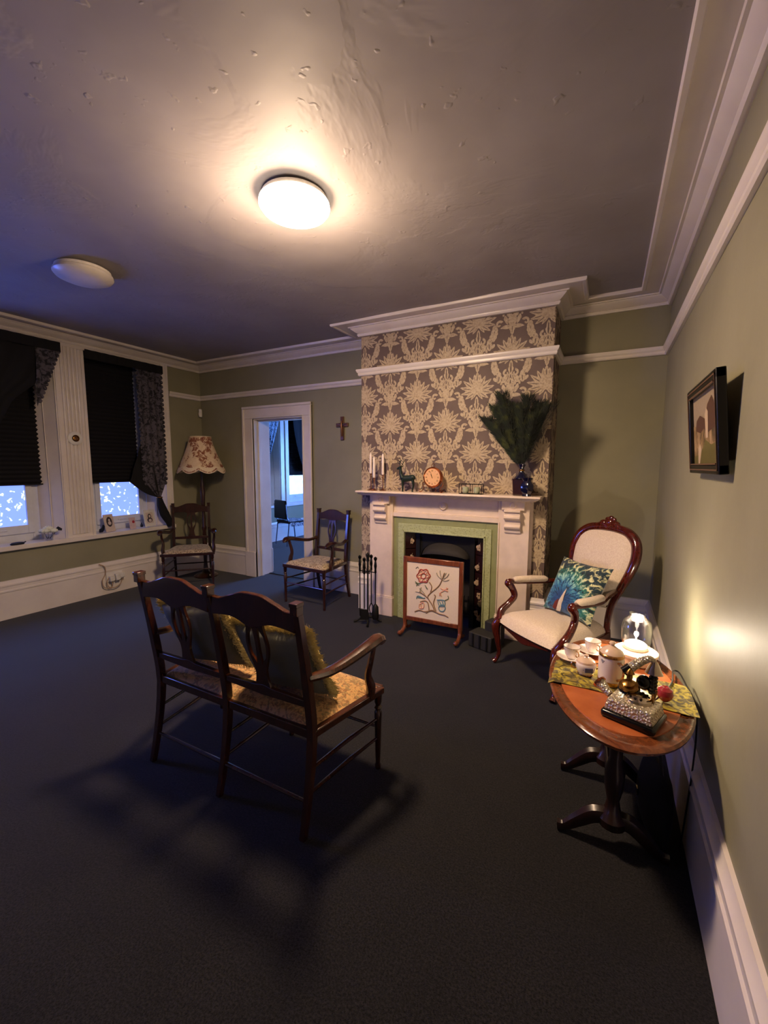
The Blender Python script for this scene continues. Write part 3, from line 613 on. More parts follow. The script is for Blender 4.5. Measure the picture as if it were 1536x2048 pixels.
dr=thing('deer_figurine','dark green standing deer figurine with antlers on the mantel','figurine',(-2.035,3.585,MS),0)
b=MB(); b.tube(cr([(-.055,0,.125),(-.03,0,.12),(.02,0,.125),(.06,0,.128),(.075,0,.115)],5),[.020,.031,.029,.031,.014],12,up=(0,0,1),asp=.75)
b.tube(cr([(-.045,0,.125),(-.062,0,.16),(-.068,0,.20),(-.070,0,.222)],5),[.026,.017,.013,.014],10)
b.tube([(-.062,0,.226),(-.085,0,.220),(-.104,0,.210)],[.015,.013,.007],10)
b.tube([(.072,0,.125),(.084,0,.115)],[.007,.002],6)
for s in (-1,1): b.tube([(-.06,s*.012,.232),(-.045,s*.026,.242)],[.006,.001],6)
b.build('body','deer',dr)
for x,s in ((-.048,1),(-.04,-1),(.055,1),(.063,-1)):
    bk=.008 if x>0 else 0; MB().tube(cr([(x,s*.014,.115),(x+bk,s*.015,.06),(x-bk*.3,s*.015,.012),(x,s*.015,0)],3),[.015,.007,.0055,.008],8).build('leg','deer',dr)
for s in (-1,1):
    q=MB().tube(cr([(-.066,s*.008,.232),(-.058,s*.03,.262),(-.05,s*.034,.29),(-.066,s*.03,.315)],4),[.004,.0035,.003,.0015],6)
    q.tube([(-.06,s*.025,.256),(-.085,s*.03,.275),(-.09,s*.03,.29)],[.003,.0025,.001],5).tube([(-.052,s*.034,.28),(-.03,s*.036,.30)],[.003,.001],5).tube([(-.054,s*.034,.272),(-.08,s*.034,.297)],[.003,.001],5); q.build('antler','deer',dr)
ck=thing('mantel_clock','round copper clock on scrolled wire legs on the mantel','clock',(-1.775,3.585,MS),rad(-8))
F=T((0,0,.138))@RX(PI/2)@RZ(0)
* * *
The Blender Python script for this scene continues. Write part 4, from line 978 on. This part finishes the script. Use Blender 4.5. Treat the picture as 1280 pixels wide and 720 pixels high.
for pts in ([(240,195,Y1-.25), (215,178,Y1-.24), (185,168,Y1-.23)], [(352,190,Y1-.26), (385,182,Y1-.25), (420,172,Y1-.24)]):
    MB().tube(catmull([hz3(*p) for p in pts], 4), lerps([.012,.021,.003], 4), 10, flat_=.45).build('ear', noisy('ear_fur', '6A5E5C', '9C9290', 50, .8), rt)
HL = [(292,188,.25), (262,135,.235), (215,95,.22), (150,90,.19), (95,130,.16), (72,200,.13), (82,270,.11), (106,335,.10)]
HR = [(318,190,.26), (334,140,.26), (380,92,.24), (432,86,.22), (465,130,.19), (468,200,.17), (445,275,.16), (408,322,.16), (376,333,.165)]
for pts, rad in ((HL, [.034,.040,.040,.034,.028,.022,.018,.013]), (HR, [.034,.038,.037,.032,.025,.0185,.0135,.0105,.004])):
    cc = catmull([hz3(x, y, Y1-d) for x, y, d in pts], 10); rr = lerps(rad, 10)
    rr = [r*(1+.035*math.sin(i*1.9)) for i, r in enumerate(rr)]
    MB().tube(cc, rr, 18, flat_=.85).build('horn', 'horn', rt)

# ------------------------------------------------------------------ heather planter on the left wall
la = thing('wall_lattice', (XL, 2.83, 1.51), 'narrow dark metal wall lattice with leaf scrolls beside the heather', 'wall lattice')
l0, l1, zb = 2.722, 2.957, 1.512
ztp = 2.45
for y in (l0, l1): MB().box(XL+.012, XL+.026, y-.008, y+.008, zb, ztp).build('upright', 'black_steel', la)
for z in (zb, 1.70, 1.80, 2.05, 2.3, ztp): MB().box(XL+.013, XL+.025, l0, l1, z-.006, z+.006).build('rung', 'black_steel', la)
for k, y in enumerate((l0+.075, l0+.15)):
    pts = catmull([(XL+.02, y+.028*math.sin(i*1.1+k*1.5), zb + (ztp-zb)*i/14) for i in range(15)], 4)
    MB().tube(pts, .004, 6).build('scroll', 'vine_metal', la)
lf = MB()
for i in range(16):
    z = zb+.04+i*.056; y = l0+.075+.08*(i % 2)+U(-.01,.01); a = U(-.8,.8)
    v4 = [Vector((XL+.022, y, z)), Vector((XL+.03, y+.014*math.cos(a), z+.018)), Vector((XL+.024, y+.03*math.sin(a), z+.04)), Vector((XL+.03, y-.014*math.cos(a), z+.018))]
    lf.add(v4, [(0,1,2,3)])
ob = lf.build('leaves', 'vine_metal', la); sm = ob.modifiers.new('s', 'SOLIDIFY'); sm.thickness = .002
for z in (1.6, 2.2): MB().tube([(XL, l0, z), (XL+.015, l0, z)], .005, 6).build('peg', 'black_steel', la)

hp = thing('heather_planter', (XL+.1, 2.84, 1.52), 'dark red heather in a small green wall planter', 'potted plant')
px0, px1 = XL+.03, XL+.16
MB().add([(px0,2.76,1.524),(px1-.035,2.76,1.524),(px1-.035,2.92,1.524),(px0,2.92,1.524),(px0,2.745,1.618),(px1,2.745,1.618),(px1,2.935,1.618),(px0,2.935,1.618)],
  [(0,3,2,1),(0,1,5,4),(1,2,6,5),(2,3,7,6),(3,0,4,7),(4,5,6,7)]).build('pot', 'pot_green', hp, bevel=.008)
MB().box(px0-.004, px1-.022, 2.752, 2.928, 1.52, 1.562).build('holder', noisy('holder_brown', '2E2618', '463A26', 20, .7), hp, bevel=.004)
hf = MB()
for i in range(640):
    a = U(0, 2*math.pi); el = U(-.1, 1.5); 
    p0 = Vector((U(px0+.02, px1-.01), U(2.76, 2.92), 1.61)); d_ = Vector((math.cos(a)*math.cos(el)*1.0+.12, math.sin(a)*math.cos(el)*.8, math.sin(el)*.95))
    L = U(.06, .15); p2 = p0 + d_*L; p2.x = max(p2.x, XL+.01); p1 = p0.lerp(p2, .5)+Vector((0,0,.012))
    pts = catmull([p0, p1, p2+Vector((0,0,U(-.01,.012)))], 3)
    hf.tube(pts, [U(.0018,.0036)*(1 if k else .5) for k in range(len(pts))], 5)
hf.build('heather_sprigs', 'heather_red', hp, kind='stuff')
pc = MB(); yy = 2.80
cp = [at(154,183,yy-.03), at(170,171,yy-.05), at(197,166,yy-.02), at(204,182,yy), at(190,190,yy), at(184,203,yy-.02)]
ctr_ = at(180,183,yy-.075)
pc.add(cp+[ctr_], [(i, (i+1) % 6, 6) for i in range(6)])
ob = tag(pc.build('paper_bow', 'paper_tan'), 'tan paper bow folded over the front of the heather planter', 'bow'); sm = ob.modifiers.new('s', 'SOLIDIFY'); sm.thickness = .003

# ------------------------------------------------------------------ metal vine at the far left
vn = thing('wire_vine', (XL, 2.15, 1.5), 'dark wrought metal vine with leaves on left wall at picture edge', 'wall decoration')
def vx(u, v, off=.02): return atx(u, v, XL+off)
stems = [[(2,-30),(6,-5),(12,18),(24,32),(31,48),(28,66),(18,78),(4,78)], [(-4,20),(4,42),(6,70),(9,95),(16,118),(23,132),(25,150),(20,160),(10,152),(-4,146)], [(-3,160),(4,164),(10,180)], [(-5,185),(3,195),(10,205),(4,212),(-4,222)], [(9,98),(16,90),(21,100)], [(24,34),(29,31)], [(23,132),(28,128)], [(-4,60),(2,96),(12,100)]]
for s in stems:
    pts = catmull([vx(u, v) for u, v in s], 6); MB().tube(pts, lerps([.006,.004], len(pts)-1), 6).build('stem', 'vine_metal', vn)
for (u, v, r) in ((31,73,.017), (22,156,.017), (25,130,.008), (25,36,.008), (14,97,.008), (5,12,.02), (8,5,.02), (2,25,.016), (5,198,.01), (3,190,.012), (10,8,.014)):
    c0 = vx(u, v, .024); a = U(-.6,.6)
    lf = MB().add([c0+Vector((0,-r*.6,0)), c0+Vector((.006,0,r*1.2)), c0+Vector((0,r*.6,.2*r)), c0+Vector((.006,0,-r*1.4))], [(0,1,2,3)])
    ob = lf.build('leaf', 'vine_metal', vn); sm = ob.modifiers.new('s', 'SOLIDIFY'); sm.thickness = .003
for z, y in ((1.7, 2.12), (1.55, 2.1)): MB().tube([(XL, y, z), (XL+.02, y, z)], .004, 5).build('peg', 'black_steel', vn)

WHAT IS NEEDED = Above are the entries. Output exactly the lines beginning with the line that has "were 1536x2048 pixels." and ending with the line that has "F=T((0,0,.138))@RX(PI/2)@RZ(0)".

EXERCISE ANSWER =
The Blender Python script for this scene continues. Write part 3, from line 613 on. More parts follow. The script is for Blender 4.5. Measure the picture as if it were 1536x2048 pixels.
dr=thing('deer_figurine','dark green standing deer figurine with antlers on the mantel','figurine',(-2.035,3.585,MS),0)
b=MB(); b.tube(cr([(-.055,0,.125),(-.03,0,.12),(.02,0,.125),(.06,0,.128),(.075,0,.115)],5),[.020,.031,.029,.031,.014],12,up=(0,0,1),asp=.75)
b.tube(cr([(-.045,0,.125),(-.062,0,.16),(-.068,0,.20),(-.070,0,.222)],5),[.026,.017,.013,.014],10)
b.tube([(-.062,0,.226),(-.085,0,.220),(-.104,0,.210)],[.015,.013,.007],10)
b.tube([(.072,0,.125),(.084,0,.115)],[.007,.002],6)
for s in (-1,1): b.tube([(-.06,s*.012,.232),(-.045,s*.026,.242)],[.006,.001],6)
b.build('body','deer',dr)
for x,s in ((-.048,1),(-.04,-1),(.055,1),(.063,-1)):
    bk=.008 if x>0 else 0; MB().tube(cr([(x,s*.014,.115),(x+bk,s*.015,.06),(x-bk*.3,s*.015,.012),(x,s*.015,0)],3),[.015,.007,.0055,.008],8).build('leg','deer',dr)
for s in (-1,1):
    q=MB().tube(cr([(-.066,s*.008,.232),(-.058,s*.03,.262),(-.05,s*.034,.29),(-.066,s*.03,.315)],4),[.004,.0035,.003,.0015],6)
    q.tube([(-.06,s*.025,.256),(-.085,s*.03,.275),(-.09,s*.03,.29)],[.003,.0025,.001],5).tube([(-.052,s*.034,.28),(-.03,s*.036,.30)],[.003,.001],5).tube([(-.054,s*.034,.272),(-.08,s*.034,.297)],[.003,.001],5); q.build('antler','deer',dr)
ck=thing('mantel_clock','round copper clock on scrolled wire legs on the mantel','clock',(-1.775,3.585,MS),rad(-8))
F=T((0,0,.138))@RX(PI/2)@RZ(0)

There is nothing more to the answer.